Start Raw data

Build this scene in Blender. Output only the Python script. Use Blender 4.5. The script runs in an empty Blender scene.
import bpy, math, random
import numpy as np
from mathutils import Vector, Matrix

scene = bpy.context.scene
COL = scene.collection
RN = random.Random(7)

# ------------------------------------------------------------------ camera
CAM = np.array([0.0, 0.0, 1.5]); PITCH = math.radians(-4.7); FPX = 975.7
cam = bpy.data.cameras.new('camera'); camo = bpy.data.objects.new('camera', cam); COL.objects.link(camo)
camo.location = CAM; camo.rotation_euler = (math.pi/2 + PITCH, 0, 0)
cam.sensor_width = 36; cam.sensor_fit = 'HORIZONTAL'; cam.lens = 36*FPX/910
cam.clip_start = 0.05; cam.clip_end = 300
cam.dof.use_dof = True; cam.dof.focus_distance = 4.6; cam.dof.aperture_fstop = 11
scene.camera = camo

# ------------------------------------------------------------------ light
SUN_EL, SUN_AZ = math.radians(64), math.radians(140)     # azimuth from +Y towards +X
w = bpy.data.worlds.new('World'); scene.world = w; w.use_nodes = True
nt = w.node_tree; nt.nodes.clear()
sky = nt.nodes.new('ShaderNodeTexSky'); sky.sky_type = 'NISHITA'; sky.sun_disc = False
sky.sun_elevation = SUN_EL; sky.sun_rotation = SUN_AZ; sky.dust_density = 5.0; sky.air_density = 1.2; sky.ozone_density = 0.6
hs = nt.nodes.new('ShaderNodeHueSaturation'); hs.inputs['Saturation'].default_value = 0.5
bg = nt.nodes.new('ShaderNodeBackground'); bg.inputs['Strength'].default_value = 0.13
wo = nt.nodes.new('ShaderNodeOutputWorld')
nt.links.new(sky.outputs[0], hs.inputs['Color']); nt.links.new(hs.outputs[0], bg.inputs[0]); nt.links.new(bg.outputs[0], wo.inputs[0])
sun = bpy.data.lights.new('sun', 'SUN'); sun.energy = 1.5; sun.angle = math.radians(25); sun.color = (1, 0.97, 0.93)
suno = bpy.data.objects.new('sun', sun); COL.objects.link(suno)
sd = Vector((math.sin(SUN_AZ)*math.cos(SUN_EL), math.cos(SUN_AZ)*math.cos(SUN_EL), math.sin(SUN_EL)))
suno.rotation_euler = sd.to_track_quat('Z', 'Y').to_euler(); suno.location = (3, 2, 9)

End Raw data

▶ Objective
Your task is to output all of the data above word for word.

▶ Task solution
Build this scene in Blender. Output only the Python script. Use Blender 4.5. The script runs in an empty Blender scene.
import bpy, math, random
import numpy as np
from mathutils import Vector, Matrix

scene = bpy.context.scene
COL = scene.collection
RN = random.Random(7)

# ------------------------------------------------------------------ camera
CAM = np.array([0.0, 0.0, 1.5]); PITCH = math.radians(-4.7); FPX = 975.7
cam = bpy.data.cameras.new('camera'); camo = bpy.data.objects.new('camera', cam); COL.objects.link(camo)
camo.location = CAM; camo.rotation_euler = (math.pi/2 + PITCH, 0, 0)
cam.sensor_width = 36; cam.sensor_fit = 'HORIZONTAL'; cam.lens = 36*FPX/910
cam.clip_start = 0.05; cam.clip_end = 300
cam.dof.use_dof = True; cam.dof.focus_distance = 4.6; cam.dof.aperture_fstop = 11
scene.camera = camo

# ------------------------------------------------------------------ light
SUN_EL, SUN_AZ = math.radians(64), math.radians(140)     # azimuth from +Y towards +X
w = bpy.data.worlds.new('World'); scene.world = w; w.use_nodes = True
nt = w.node_tree; nt.nodes.clear()
sky = nt.nodes.new('ShaderNodeTexSky'); sky.sky_type = 'NISHITA'; sky.sun_disc = False
sky.sun_elevation = SUN_EL; sky.sun_rotation = SUN_AZ; sky.dust_density = 5.0; sky.air_density = 1.2; sky.ozone_density = 0.6
hs = nt.nodes.new('ShaderNodeHueSaturation'); hs.inputs['Saturation'].default_value = 0.5
bg = nt.nodes.new('ShaderNodeBackground'); bg.inputs['Strength'].default_value = 0.13
wo = nt.nodes.new('ShaderNodeOutputWorld')
nt.links.new(sky.outputs[0], hs.inputs['Color']); nt.links.new(hs.outputs[0], bg.inputs[0]); nt.links.new(bg.outputs[0], wo.inputs[0])
sun = bpy.data.lights.new('sun', 'SUN'); sun.energy = 1.5; sun.angle = math.radians(25); sun.color = (1, 0.97, 0.93)
suno = bpy.data.objects.new('sun', sun); COL.objects.link(suno)
sd = Vector((math.sin(SUN_AZ)*math.cos(SUN_EL), math.cos(SUN_AZ)*math.cos(SUN_EL), math.sin(SUN_EL)))
suno.rotation_euler = sd.to_track_quat('Z', 'Y').to_euler(); suno.location = (3, 2, 9)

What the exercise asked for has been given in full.